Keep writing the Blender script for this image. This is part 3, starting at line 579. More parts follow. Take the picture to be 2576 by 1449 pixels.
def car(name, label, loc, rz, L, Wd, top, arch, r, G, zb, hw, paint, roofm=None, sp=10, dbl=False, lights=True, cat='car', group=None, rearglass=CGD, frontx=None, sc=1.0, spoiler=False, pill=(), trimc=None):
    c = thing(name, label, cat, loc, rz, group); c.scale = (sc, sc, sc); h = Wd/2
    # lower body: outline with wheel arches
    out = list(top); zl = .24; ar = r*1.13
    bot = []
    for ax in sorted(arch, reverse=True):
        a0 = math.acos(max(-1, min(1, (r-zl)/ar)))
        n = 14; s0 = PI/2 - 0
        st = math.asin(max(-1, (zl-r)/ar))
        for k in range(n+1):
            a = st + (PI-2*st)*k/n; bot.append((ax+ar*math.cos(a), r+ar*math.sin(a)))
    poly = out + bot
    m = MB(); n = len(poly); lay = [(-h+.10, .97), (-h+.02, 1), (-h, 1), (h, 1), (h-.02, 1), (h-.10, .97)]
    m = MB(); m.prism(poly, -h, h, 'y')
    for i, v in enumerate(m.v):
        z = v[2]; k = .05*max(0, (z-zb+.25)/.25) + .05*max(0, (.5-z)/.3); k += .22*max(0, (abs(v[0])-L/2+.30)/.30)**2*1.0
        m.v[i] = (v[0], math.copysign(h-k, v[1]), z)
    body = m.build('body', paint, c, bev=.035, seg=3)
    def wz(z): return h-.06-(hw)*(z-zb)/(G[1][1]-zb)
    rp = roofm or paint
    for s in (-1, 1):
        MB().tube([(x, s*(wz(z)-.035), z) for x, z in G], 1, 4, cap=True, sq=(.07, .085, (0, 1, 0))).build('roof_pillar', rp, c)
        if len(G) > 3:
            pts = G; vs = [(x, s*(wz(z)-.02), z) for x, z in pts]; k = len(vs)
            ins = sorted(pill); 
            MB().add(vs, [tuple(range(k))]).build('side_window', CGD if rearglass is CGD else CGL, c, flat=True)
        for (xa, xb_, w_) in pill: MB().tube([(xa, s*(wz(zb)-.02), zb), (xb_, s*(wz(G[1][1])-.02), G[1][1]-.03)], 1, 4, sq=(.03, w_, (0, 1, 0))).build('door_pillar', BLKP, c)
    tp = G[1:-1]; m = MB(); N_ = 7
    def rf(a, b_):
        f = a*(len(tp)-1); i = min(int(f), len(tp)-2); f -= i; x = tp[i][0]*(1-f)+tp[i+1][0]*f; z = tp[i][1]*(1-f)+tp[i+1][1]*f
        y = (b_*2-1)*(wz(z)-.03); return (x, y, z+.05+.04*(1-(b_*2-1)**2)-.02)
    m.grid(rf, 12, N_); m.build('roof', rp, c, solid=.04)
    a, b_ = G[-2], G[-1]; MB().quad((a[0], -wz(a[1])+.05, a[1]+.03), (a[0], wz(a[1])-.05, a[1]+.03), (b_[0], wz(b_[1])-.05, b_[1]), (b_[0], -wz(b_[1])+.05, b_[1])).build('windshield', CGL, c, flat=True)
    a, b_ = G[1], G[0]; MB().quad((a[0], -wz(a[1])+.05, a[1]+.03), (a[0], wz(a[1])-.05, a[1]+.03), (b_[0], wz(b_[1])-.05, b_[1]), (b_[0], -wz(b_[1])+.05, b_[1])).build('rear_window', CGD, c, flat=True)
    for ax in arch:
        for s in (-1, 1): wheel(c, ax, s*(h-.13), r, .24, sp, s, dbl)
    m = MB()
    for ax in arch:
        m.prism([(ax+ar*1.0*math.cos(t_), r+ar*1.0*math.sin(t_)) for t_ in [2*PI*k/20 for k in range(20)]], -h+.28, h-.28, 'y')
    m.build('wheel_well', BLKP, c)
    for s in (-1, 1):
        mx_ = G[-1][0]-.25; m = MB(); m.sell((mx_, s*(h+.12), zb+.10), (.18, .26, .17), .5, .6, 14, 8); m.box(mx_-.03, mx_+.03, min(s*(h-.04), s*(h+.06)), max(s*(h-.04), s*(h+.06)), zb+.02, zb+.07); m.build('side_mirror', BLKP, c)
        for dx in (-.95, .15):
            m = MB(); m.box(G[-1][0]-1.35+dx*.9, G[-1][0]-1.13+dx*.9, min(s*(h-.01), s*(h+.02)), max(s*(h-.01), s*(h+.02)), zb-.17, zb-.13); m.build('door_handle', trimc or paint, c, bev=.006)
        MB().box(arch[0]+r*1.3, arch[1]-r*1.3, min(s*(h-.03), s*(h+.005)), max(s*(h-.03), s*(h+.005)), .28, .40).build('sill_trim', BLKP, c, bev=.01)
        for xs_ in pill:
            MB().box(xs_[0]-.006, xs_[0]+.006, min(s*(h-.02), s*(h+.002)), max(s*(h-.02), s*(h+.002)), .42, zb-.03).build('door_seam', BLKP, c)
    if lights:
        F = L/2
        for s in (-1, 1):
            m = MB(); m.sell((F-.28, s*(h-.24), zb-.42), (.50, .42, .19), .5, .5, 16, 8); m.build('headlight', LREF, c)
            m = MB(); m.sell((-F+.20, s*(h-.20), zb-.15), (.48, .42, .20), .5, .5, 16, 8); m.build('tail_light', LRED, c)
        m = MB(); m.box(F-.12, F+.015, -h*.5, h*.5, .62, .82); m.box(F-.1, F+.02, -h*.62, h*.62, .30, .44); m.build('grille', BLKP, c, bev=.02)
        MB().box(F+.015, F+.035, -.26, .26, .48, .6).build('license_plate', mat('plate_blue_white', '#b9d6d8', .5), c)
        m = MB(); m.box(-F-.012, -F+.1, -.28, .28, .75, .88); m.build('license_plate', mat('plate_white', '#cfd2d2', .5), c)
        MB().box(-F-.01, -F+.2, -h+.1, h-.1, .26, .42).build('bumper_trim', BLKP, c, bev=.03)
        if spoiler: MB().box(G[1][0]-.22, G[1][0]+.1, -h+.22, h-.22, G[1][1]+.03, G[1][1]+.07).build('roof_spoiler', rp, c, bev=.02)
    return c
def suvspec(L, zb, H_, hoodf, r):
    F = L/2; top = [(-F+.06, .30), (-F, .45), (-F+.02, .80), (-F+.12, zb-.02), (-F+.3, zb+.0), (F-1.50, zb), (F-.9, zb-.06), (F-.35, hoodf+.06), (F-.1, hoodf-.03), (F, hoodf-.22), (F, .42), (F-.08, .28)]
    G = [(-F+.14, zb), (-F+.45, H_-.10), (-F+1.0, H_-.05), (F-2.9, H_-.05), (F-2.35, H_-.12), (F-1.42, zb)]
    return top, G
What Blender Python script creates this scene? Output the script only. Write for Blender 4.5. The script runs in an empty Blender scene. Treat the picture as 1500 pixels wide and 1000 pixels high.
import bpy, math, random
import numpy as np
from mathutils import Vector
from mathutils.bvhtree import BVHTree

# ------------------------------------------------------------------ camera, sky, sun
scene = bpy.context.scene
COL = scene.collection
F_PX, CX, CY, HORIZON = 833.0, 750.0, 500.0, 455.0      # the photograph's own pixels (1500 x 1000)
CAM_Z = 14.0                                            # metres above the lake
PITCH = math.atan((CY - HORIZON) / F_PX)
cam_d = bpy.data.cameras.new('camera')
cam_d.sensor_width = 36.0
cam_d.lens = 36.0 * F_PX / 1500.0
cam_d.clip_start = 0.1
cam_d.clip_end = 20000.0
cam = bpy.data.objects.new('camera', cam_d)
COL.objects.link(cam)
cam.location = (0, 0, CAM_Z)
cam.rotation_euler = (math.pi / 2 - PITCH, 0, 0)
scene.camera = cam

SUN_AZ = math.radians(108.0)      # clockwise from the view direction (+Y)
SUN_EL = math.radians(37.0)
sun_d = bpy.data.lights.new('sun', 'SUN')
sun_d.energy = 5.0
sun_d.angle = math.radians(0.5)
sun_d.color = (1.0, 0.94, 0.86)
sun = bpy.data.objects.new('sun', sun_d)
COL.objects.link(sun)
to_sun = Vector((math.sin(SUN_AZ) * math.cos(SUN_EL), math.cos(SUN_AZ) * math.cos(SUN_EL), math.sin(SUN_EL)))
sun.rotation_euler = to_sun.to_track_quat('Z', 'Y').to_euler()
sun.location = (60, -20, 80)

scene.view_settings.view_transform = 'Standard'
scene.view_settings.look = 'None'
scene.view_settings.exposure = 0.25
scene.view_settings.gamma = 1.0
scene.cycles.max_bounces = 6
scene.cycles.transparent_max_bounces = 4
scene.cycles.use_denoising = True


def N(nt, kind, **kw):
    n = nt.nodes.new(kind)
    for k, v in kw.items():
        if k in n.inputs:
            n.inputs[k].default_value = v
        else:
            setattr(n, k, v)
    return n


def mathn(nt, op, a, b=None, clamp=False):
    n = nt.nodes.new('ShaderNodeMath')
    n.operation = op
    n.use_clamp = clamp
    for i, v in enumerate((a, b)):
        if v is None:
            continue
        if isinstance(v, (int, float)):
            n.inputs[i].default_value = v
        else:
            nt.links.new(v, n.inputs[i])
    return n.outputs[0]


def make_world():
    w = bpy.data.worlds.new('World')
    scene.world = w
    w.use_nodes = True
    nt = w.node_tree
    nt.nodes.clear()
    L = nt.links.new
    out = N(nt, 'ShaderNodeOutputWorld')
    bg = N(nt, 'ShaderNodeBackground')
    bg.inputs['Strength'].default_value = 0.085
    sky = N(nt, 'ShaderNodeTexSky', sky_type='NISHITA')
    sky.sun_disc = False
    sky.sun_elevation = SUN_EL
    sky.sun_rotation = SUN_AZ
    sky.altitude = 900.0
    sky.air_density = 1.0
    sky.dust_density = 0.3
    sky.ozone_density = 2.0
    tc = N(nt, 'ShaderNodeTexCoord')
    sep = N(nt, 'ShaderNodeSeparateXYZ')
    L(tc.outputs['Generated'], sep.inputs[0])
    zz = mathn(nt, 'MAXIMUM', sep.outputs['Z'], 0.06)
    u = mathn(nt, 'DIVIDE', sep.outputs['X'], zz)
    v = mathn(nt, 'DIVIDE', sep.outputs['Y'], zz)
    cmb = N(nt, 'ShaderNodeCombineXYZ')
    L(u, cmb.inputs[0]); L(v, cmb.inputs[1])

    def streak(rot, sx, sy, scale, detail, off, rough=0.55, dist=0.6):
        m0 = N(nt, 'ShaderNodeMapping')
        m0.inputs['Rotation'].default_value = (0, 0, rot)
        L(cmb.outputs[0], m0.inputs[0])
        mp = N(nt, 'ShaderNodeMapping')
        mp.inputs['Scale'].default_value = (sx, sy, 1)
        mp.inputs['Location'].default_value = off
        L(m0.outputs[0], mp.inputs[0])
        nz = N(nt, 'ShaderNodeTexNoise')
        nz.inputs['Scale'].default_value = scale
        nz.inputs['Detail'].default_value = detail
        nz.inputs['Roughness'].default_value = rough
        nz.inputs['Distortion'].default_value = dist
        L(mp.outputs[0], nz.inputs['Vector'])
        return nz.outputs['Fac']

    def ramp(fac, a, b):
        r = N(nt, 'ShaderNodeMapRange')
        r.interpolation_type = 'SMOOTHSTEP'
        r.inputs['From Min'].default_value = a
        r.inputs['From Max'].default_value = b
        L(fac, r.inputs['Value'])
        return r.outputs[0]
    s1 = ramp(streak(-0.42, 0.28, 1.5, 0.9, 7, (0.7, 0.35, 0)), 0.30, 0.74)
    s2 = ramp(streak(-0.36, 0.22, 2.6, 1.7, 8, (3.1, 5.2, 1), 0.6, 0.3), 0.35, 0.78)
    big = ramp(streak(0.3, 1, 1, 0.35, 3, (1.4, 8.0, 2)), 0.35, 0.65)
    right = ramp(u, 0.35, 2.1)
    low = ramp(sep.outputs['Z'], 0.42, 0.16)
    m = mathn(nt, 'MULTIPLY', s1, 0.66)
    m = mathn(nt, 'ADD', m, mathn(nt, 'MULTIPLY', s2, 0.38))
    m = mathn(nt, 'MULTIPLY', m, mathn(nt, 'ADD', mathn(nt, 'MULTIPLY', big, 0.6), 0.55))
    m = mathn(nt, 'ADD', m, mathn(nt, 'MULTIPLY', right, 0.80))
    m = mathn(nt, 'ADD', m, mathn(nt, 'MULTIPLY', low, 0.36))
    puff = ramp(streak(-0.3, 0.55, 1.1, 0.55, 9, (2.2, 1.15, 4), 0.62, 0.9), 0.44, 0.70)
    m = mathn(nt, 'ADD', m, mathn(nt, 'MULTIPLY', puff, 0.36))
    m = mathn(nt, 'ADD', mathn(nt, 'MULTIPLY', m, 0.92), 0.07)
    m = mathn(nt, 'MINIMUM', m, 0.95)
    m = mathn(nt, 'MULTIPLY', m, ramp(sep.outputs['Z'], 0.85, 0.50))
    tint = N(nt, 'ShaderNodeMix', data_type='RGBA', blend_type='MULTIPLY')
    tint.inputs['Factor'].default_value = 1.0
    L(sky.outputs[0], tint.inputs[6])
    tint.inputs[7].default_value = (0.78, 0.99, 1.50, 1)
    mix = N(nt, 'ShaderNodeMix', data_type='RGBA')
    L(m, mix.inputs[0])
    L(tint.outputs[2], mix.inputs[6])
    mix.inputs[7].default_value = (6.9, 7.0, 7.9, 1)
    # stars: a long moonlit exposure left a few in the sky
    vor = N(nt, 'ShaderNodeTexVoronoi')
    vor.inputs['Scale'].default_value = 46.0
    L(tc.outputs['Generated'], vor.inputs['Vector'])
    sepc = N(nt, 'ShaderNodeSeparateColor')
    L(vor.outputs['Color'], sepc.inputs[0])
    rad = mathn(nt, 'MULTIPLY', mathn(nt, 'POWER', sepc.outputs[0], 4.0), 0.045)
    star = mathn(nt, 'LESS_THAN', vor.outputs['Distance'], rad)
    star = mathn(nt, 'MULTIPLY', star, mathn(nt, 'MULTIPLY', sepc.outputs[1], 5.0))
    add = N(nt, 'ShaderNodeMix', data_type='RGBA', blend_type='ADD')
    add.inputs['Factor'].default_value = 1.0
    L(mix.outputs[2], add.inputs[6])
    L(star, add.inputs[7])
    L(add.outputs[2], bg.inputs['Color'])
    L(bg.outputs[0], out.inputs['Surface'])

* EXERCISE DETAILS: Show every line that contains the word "pixels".

* TASK ANSWER:
Keep writing the Blender script for this image. This is part 3, starting at line 579. More parts follow. Take the picture to be 2576 by 1449 pixels.
What Blender Python script creates this scene? Output the script only. Write for Blender 4.5. The script runs in an empty Blender scene. Treat the picture as 1500 pixels wide and 1000 pixels high.
F_PX, CX, CY, HORIZON = 833.0, 750.0, 500.0, 455.0      # the photograph's own pixels (1500 x 1000)